-- START --

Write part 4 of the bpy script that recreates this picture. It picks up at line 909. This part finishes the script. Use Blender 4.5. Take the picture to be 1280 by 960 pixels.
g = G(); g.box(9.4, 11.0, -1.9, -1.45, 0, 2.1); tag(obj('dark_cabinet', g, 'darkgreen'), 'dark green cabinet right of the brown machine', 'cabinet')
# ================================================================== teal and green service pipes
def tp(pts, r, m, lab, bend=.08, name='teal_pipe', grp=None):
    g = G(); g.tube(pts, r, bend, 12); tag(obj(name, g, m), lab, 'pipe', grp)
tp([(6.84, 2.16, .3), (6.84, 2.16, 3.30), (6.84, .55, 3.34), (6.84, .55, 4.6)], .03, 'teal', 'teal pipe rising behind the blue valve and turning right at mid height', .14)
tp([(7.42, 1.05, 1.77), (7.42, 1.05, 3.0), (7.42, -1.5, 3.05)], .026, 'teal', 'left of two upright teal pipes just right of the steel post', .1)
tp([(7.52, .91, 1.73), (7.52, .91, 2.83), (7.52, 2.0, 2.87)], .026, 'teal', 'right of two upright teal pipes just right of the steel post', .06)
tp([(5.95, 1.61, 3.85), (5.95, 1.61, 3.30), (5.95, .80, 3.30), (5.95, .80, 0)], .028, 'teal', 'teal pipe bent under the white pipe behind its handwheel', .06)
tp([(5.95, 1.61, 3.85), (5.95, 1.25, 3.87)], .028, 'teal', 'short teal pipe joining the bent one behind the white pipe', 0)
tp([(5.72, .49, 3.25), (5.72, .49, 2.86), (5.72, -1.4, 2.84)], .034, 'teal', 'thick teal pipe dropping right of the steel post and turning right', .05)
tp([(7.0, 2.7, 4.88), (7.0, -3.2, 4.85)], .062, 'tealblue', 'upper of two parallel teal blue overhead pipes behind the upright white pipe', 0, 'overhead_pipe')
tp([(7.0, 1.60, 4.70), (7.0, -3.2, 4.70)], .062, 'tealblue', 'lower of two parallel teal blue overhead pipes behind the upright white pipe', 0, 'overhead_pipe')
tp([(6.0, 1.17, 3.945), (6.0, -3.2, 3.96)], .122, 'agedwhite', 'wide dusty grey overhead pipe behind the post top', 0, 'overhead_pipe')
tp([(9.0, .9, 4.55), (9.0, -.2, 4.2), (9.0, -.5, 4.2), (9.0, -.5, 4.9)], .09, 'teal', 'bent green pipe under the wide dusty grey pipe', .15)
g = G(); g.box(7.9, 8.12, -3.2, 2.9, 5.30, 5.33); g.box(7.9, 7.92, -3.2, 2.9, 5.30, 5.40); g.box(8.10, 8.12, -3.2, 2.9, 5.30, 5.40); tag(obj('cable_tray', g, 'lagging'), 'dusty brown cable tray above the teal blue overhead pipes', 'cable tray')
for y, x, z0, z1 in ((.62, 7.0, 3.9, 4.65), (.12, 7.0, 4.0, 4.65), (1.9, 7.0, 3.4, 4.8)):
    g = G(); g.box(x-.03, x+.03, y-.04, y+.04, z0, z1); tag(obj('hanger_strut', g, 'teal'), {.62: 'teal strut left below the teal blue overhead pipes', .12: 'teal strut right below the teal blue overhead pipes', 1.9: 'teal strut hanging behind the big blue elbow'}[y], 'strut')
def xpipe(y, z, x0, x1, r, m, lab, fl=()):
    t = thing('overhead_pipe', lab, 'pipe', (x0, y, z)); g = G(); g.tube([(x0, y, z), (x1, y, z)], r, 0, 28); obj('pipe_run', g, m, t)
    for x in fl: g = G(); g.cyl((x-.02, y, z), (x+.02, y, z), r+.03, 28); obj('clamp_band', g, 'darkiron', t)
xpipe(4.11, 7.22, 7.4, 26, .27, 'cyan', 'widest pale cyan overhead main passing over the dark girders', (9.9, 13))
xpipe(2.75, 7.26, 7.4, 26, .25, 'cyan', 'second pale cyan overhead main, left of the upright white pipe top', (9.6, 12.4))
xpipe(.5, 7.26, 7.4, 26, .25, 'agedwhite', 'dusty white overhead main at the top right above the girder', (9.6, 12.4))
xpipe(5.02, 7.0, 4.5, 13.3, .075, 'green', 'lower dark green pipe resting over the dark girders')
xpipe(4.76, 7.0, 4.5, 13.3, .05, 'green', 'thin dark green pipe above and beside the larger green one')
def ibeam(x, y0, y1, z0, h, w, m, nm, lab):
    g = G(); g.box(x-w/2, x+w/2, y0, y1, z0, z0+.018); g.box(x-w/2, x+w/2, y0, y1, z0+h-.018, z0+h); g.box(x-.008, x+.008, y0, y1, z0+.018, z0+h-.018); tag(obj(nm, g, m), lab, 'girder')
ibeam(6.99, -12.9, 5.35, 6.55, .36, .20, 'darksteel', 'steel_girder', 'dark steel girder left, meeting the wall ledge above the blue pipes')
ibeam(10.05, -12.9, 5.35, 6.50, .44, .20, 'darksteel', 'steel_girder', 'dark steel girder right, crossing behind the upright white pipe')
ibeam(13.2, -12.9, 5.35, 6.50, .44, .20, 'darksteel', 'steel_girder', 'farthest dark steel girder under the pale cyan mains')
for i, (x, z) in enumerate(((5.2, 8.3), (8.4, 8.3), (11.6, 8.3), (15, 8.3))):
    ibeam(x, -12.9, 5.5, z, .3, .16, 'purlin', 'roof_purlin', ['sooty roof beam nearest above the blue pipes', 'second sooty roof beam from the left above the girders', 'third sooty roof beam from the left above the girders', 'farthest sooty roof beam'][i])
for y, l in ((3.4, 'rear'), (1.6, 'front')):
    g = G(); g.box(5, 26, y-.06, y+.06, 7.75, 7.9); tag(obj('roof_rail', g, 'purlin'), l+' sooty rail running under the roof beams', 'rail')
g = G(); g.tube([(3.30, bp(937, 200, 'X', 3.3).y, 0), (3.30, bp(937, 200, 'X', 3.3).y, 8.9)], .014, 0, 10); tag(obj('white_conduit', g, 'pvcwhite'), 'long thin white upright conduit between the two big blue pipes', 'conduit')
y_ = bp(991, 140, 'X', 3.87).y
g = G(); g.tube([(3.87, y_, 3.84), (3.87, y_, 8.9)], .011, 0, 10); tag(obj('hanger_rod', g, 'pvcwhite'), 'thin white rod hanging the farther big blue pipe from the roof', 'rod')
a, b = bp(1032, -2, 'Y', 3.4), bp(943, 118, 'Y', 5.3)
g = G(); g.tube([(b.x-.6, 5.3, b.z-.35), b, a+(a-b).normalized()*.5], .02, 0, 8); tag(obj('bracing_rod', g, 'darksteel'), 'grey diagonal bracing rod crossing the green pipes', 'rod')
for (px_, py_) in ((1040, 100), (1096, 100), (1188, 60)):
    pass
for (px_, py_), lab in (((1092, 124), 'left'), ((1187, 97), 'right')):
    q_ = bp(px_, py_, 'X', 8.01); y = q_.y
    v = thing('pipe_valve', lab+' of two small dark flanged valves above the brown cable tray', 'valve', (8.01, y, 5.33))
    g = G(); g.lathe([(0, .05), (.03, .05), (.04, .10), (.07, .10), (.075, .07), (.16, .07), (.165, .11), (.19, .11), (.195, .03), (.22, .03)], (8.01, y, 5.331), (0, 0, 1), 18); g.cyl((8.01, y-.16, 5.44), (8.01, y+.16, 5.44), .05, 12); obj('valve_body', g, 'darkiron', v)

-- END --

◆ WHAT IS REQUIRED: Reproduce every line of the material above exactly.

◆ OUTPUT FOR THIS EXERCISE:
Write part 4 of the bpy script that recreates this picture. It picks up at line 909. This part finishes the script. Use Blender 4.5. Take the picture to be 1280 by 960 pixels.
g = G(); g.box(9.4, 11.0, -1.9, -1.45, 0, 2.1); tag(obj('dark_cabinet', g, 'darkgreen'), 'dark green cabinet right of the brown machine', 'cabinet')
# ================================================================== teal and green service pipes
def tp(pts, r, m, lab, bend=.08, name='teal_pipe', grp=None):
    g = G(); g.tube(pts, r, bend, 12); tag(obj(name, g, m), lab, 'pipe', grp)
tp([(6.84, 2.16, .3), (6.84, 2.16, 3.30), (6.84, .55, 3.34), (6.84, .55, 4.6)], .03, 'teal', 'teal pipe rising behind the blue valve and turning right at mid height', .14)
tp([(7.42, 1.05, 1.77), (7.42, 1.05, 3.0), (7.42, -1.5, 3.05)], .026, 'teal', 'left of two upright teal pipes just right of the steel post', .1)
tp([(7.52, .91, 1.73), (7.52, .91, 2.83), (7.52, 2.0, 2.87)], .026, 'teal', 'right of two upright teal pipes just right of the steel post', .06)
tp([(5.95, 1.61, 3.85), (5.95, 1.61, 3.30), (5.95, .80, 3.30), (5.95, .80, 0)], .028, 'teal', 'teal pipe bent under the white pipe behind its handwheel', .06)
tp([(5.95, 1.61, 3.85), (5.95, 1.25, 3.87)], .028, 'teal', 'short teal pipe joining the bent one behind the white pipe', 0)
tp([(5.72, .49, 3.25), (5.72, .49, 2.86), (5.72, -1.4, 2.84)], .034, 'teal', 'thick teal pipe dropping right of the steel post and turning right', .05)
tp([(7.0, 2.7, 4.88), (7.0, -3.2, 4.85)], .062, 'tealblue', 'upper of two parallel teal blue overhead pipes behind the upright white pipe', 0, 'overhead_pipe')
tp([(7.0, 1.60, 4.70), (7.0, -3.2, 4.70)], .062, 'tealblue', 'lower of two parallel teal blue overhead pipes behind the upright white pipe', 0, 'overhead_pipe')
tp([(6.0, 1.17, 3.945), (6.0, -3.2, 3.96)], .122, 'agedwhite', 'wide dusty grey overhead pipe behind the post top', 0, 'overhead_pipe')
tp([(9.0, .9, 4.55), (9.0, -.2, 4.2), (9.0, -.5, 4.2), (9.0, -.5, 4.9)], .09, 'teal', 'bent green pipe under the wide dusty grey pipe', .15)
g = G(); g.box(7.9, 8.12, -3.2, 2.9, 5.30, 5.33); g.box(7.9, 7.92, -3.2, 2.9, 5.30, 5.40); g.box(8.10, 8.12, -3.2, 2.9, 5.30, 5.40); tag(obj('cable_tray', g, 'lagging'), 'dusty brown cable tray above the teal blue overhead pipes', 'cable tray')
for y, x, z0, z1 in ((.62, 7.0, 3.9, 4.65), (.12, 7.0, 4.0, 4.65), (1.9, 7.0, 3.4, 4.8)):
    g = G(); g.box(x-.03, x+.03, y-.04, y+.04, z0, z1); tag(obj('hanger_strut', g, 'teal'), {.62: 'teal strut left below the teal blue overhead pipes', .12: 'teal strut right below the teal blue overhead pipes', 1.9: 'teal strut hanging behind the big blue elbow'}[y], 'strut')
def xpipe(y, z, x0, x1, r, m, lab, fl=()):
    t = thing('overhead_pipe', lab, 'pipe', (x0, y, z)); g = G(); g.tube([(x0, y, z), (x1, y, z)], r, 0, 28); obj('pipe_run', g, m, t)
    for x in fl: g = G(); g.cyl((x-.02, y, z), (x+.02, y, z), r+.03, 28); obj('clamp_band', g, 'darkiron', t)
xpipe(4.11, 7.22, 7.4, 26, .27, 'cyan', 'widest pale cyan overhead main passing over the dark girders', (9.9, 13))
xpipe(2.75, 7.26, 7.4, 26, .25, 'cyan', 'second pale cyan overhead main, left of the upright white pipe top', (9.6, 12.4))
xpipe(.5, 7.26, 7.4, 26, .25, 'agedwhite', 'dusty white overhead main at the top right above the girder', (9.6, 12.4))
xpipe(5.02, 7.0, 4.5, 13.3, .075, 'green', 'lower dark green pipe resting over the dark girders')
xpipe(4.76, 7.0, 4.5, 13.3, .05, 'green', 'thin dark green pipe above and beside the larger green one')
def ibeam(x, y0, y1, z0, h, w, m, nm, lab):
    g = G(); g.box(x-w/2, x+w/2, y0, y1, z0, z0+.018); g.box(x-w/2, x+w/2, y0, y1, z0+h-.018, z0+h); g.box(x-.008, x+.008, y0, y1, z0+.018, z0+h-.018); tag(obj(nm, g, m), lab, 'girder')
ibeam(6.99, -12.9, 5.35, 6.55, .36, .20, 'darksteel', 'steel_girder', 'dark steel girder left, meeting the wall ledge above the blue pipes')
ibeam(10.05, -12.9, 5.35, 6.50, .44, .20, 'darksteel', 'steel_girder', 'dark steel girder right, crossing behind the upright white pipe')
ibeam(13.2, -12.9, 5.35, 6.50, .44, .20, 'darksteel', 'steel_girder', 'farthest dark steel girder under the pale cyan mains')
for i, (x, z) in enumerate(((5.2, 8.3), (8.4, 8.3), (11.6, 8.3), (15, 8.3))):
    ibeam(x, -12.9, 5.5, z, .3, .16, 'purlin', 'roof_purlin', ['sooty roof beam nearest above the blue pipes', 'second sooty roof beam from the left above the girders', 'third sooty roof beam from the left above the girders', 'farthest sooty roof beam'][i])
for y, l in ((3.4, 'rear'), (1.6, 'front')):
    g = G(); g.box(5, 26, y-.06, y+.06, 7.75, 7.9); tag(obj('roof_rail', g, 'purlin'), l+' sooty rail running under the roof beams', 'rail')
g = G(); g.tube([(3.30, bp(937, 200, 'X', 3.3).y, 0), (3.30, bp(937, 200, 'X', 3.3).y, 8.9)], .014, 0, 10); tag(obj('white_conduit', g, 'pvcwhite'), 'long thin white upright conduit between the two big blue pipes', 'conduit')
y_ = bp(991, 140, 'X', 3.87).y
g = G(); g.tube([(3.87, y_, 3.84), (3.87, y_, 8.9)], .011, 0, 10); tag(obj('hanger_rod', g, 'pvcwhite'), 'thin white rod hanging the farther big blue pipe from the roof', 'rod')
a, b = bp(1032, -2, 'Y', 3.4), bp(943, 118, 'Y', 5.3)
g = G(); g.tube([(b.x-.6, 5.3, b.z-.35), b, a+(a-b).normalized()*.5], .02, 0, 8); tag(obj('bracing_rod', g, 'darksteel'), 'grey diagonal bracing rod crossing the green pipes', 'rod')
for (px_, py_) in ((1040, 100), (1096, 100), (1188, 60)):
    pass
for (px_, py_), lab in (((1092, 124), 'left'), ((1187, 97), 'right')):
    q_ = bp(px_, py_, 'X', 8.01); y = q_.y
    v = thing('pipe_valve', lab+' of two small dark flanged valves above the brown cable tray', 'valve', (8.01, y, 5.33))
    g = G(); g.lathe([(0, .05), (.03, .05), (.04, .10), (.07, .10), (.075, .07), (.16, .07), (.165, .11), (.19, .11), (.195, .03), (.22, .03)], (8.01, y, 5.331), (0, 0, 1), 18); g.cyl((8.01, y-.16, 5.44), (8.01, y+.16, 5.44), .05, 12); obj('valve_body', g, 'darkiron', v)